I asked Rick Perry’s spokesman if the campaign is offering clarification of his widely discussed suggestion yesterday that Texas would offer some “real ugly” frontier justice to Fed chairman Ben Bernanke if he were to print money between now and election day.

The spokesman, Mark Miner, emailed me this:

The Governor was expressing his frustration with the current economic situation and the out of control spending that persists in Washington. Most Americans would agree that spending more money is not the answer to the economic issues facing the country.

The important thing here is that this is the Perry camp’s official considered response — and he is not disavowing the implied threat in his original remarks. Instead, the campaign’s position seems to be that this was a legitimate expression of “frustration” with runaway Washington spending — one that other Americans surely share.
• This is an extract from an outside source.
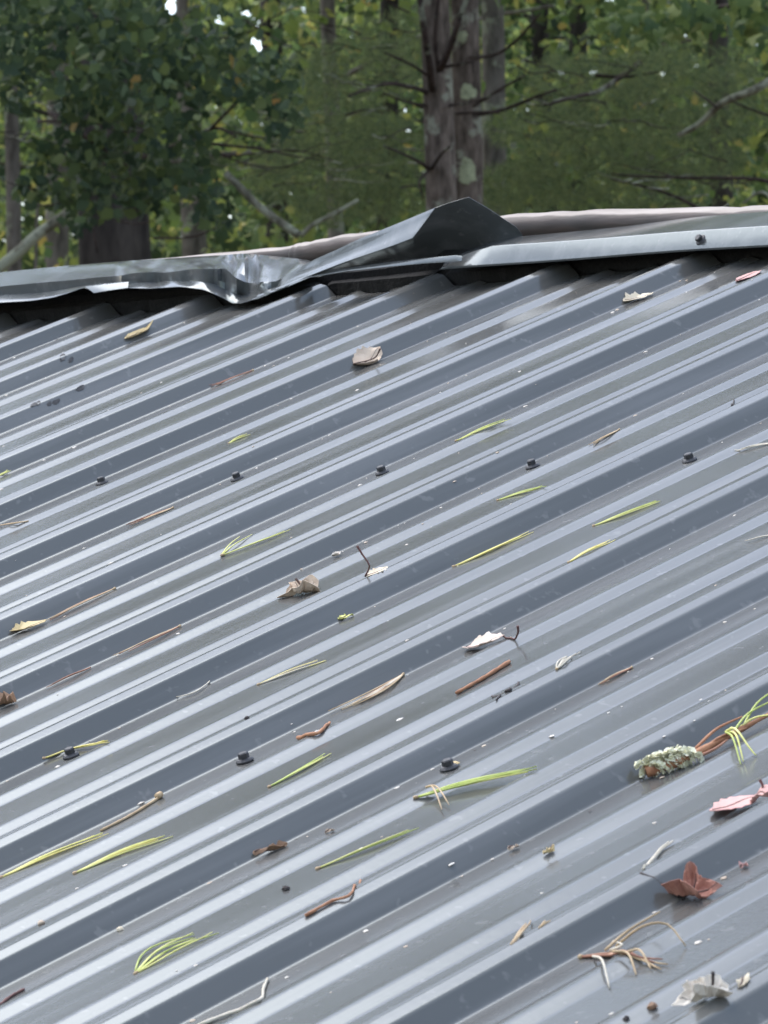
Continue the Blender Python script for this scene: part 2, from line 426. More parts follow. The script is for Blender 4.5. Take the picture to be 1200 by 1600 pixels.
# lifted flap: outer face, dark inside face, thin hem running back to the straight length
top_e = [(426,444,-.012),(455,426,-.012),(487,408,-.014),(525,391,-.014),(561,374,-.013),(620,350,-.010),(680,325,-.006)]; top_e = [(x, y, v+.021) for x, y, v in top_e]
cre_e = [(432,449,-.020),(462,433,-.021),(500,417,-.022),(540,400,-.022),(578,384,-.021),(628,362,-.019),(668,342,-.014)]; cre_e = [(x, y, v+.021) for x, y, v in cre_e]
low_e = [(440,451,-.030),(466,439,-.032),(484,431,-.034),(525,415,-.034),(561,402,-.034),(605,387,-.034),(645,372,-.032)]; low_e = [(x, y, v+.021) for x, y, v in low_e]
flap = sheet('lifted_flap', densify([[atv(*p) for p in low_e], [atv(*p) for p in cre_e], [atv(*p) for p in top_e]], 5, 2))
flap['label'] = 'torn cap flap bent up off the roof'
ins_u = [(484,431,-.0335),(561,402,-.0335),(645,372,-.0315),(680,325,-.0055),(705,316,.012),(732,308,.030),(760,324,.055),(787,342,.075),(808,356,.088),(816,367,.092)]; ins_u = [(x, y, v+.021*max(.3, 1-max(0, x-700)/130)) for x, y, v in ins_u]
ins_l = [(500,432,-.010),(575,419,-.004),(645,408,.010),(685,401,.028),(705,398,.040),(730,394,.052),(760,387,.066),(787,380,.078),(808,372,.088),(817,368,.0925)]; ins_l = [(x, y, v+.021*max(.3, 1-max(0, x-700)/130)) for x, y, v in ins_l]
ins_m = [(492,432,-.022),(568,411,-.020),(645,391,-.012),(683,365,.016),(705,358,.030),(731,352,.045),(760,356,.064),(787,361,.079),(808,364,.091),(816.5,367.5,.0923)]; ins_m = [(x, y, v+.021*max(.3, 1-max(0, x-700)/130)) for x, y, v in ins_m]
sheet('flap_underside', densify([[atv(*p) for p in ins_l], [atv(*p) for p in ins_m], [atv(*p) for p in ins_u]], 1, 1), parent=flap)
hem_b = [(400,468),(440,452.5),(484,433.5),(540,424),(600,417.5),(660,412),(712,408.5),(722,408)]
hem_t = [(402,462),(440,447.5),(484,428.5),(540,419.5),(600,411),(660,404),(712,399),(722,400)]
hem = sheet('hem_strip', [[atv(x, y, -.0135) for x, y in hem_b], [atv(x, y, -.0085) for x, y in hem_t]], parent=cap_r)

# ------------------------------------------------------------------ fallen limb along the ridge
def logmat():  # limb colour: sky light on its upper side painted in as pale bark
    m, n, l, b = material('limb_lit_top', .55)
    f = noise(n, l, 14, 6, stretch=(.25,1,1)); g = noise(n, l, 60, 5, stretch=(.15,1,1))
    geo = n.new('ShaderNodeTexCoord')
    pale = ramp(n, l, g, [(.3,(.22,.18,.15)), (.7,(.36,.31,.275))]); bk = ramp(n, l, g, [(.3,(.010,.007,.005)), (.7,(.055,.034,.025))])
    at_ = n.new('ShaderNodeAttribute'); at_.attribute_name = 'lit_top'
    ad = n.new('ShaderNodeMath'); ad.operation = 'MULTIPLY_ADD'; l.new(f, ad.inputs[0]); ad.inputs[1].default_value = .9; l.new(at_.outputs['Fac'], ad.inputs[2])
    msk = ramp(n, l, ad.outputs[0], [(.86,(0,0,0)), (.97,(1,1,1))])
    l.new(mix(n, l, msk, bk, pale), b.inputs['Base Color']); bump(n, l, b, g, .5, .003); return m
M_LOG = logmat()
ltop = [(1700,297,27),(1450,308,26),(1200,320,25),(1130,324,25),(950,327,24),(880,330,24),(810,335,24),(700,348,23),(590,361,22),(540,367,22),(500,374,21),(478,379,21),(466,381,19),(455,384,17),(400,390,15),(300,399,12),(180,410,9),(80,420,6)]
pts = [W(*atv(x, y+r, .125)) for x, y, r in ltop]; rad = []
for (x, y, r), p in zip(ltop, pts):
    d = -(RC[2]@(np.array(atv(x, y+r, .125))-CAM)); rad.append(abs(d)/FPX*r)
P2 = smoothline(pts, 5); R2 = list(np.interp(np.linspace(0, len(rad)-1, len(P2)), range(len(rad)), rad))
R2 = [r*(1+.035*math.sin(i*1.3)+.03*math.sin(i*.47)) for i, r in enumerate(R2)]
V, F = tube(P2, R2, 18); c0 = pts[4].copy()
me = mesh('limb', [v-c0 for v in V], F, M_LOG, True)
a = me.attributes.new('lit_top', 'FLOAT', 'POINT'); ns = 18
lit_vals = []
for i, p in enumerate(P2):
    for j in range(ns):
        d = (V[i*ns+j]-p).normalized(); lit_vals.append(1.15*d.z - .30)  # upward faces turn pale, standing in for light from above
a.data.foreach_set('value', lit_vals)
limb = empty('fallen_limb', c0, label='long fallen tree limb with pale bark, sky light painted along its top, lying along the roof ridge', category='tree limb')
obj('bark', me, limb)
V, F = tube([at(1126, 333, 5.55)-c0, at(1131, 326, 5.53)-c0, at(1138, 319, 5.52)-c0], [.004,.003,.0015], 6)
obj('broken_twig', mesh('broken_twig', V, F, M_TWIG), limb)

# ------------------------------------------------------------------ forest
GAPS = [(270,12,13),(285,4,9),(345,36,10),(377,22,8),(399,37,8),(386,64,8),(402,66,7),(397,76,7),(310,38,5),(262,-12,14),(395,-20,20)]
RCW = M3@RC.T
camw = np.array(cl)
def project(P):
    c = (np.asarray(P)-camw)@(M3@RC.T); z = c[:,2]; return 600+FPX*c[:,0]/z, 800+FPX*c[:,1]/z, z
def keep(P):
    x, y, z = project(P); k = np.ones(len(P), bool)
    for gx, gy, r in GAPS: k &= ~(((x-gx)**2+(y-gy)**2 < (r+4)**2) & (z > 0))
    return k
def pxcloud(n, xr, yr, dr):
    x = rng.uniform(*xr, n); y = rng.uniform(*yr, n); d = rng.uniform(*dr, n)
    dirs = np.stack([(x-600)/FPX, (y-800)/FPX, np.ones(n)], 1)*d[:,None]
    return camw + dirs@(RC@M3.T)
def blobs(n, lst, dj=1.0):             # lst: (px, py, rx, ry, depth)
    w = np.array([b[2]*b[3] for b in lst], float); w /= w.sum(); idx = rng.choice(len(lst), n, p=w); L_ = np.array(lst)[idx]
    a = rng.uniform(0, 2*np.pi, n); r = np.sqrt(rng.uniform(0, 1, n))
    x = L_[:,0]+L_[:,2]*r*np.cos(a); y = L_[:,1]+L_[:,3]*r*np.sin(a); d = L_[:,4]+rng.uniform(-dj, dj, n)
    dirs = np.stack([(x-600)/FPX, (y-800)/FPX, np.ones(n)], 1)*d[:,None]
    return camw + dirs@(RC@M3.T)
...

This statement is similiar to another one given to the New York Times this morning, which described Perry as “passionate” about controling federal finances, but that statement was given to the paper in an interview, whereas this latest one from Miner looks like the campaign’s official elaborated response.

As a substantive matter, the Fed isn’t responsible for the “out of control spending that persists in Washington.” But such nuance has no place in the context of GOP primary politics. Spending and debt have merely become catch-alls that can be invoked by GOP candidates in order to make all manner of political and policy points. Thus Michele Bachmann can campaign against raising the debt ceiling and point to it as proof of her commitment to reining in federal spending. And Perry can conflate the Fed printing more money with generic out of control Big Government Liberalism.

I don’t believe that Perry was threatening actual violence towards Bernanke. But as even conservative writers like Philip Klein note, this kind of shoot-from-the-hip cowboy campaigning risks raising real questions about Perry’s fitness for the campaign and for the presidency itself. You’d think it would be incumbent on the campaign to disavow the threat of violence, even if it’s only an implied one. With GOP establishment figures like Karl Rove now claiming that the Perry moment was “not presidential,” you’d think the Perry camp would disavow the implied threat, if only to quiet concerns about his viability as a candidate.

But the campaign isn’t disavowing it. Which raises the ugly question of whether Perry and his advisers think an implied threat directed towards pointy-headed Washington monetary bureaucrats — and the liberal and media backlash it has provoked — could actually help him among GOP primary voters. And who knows — it very well may.

UPDATE: In a follow up question, I asked Perry spokesman Miner directly what Perry meant when he talked about Texas getting “ugly” with Bernanke. He replied:

“That the country is frustrated and the policies coming out of Washington appear to be making things worse.”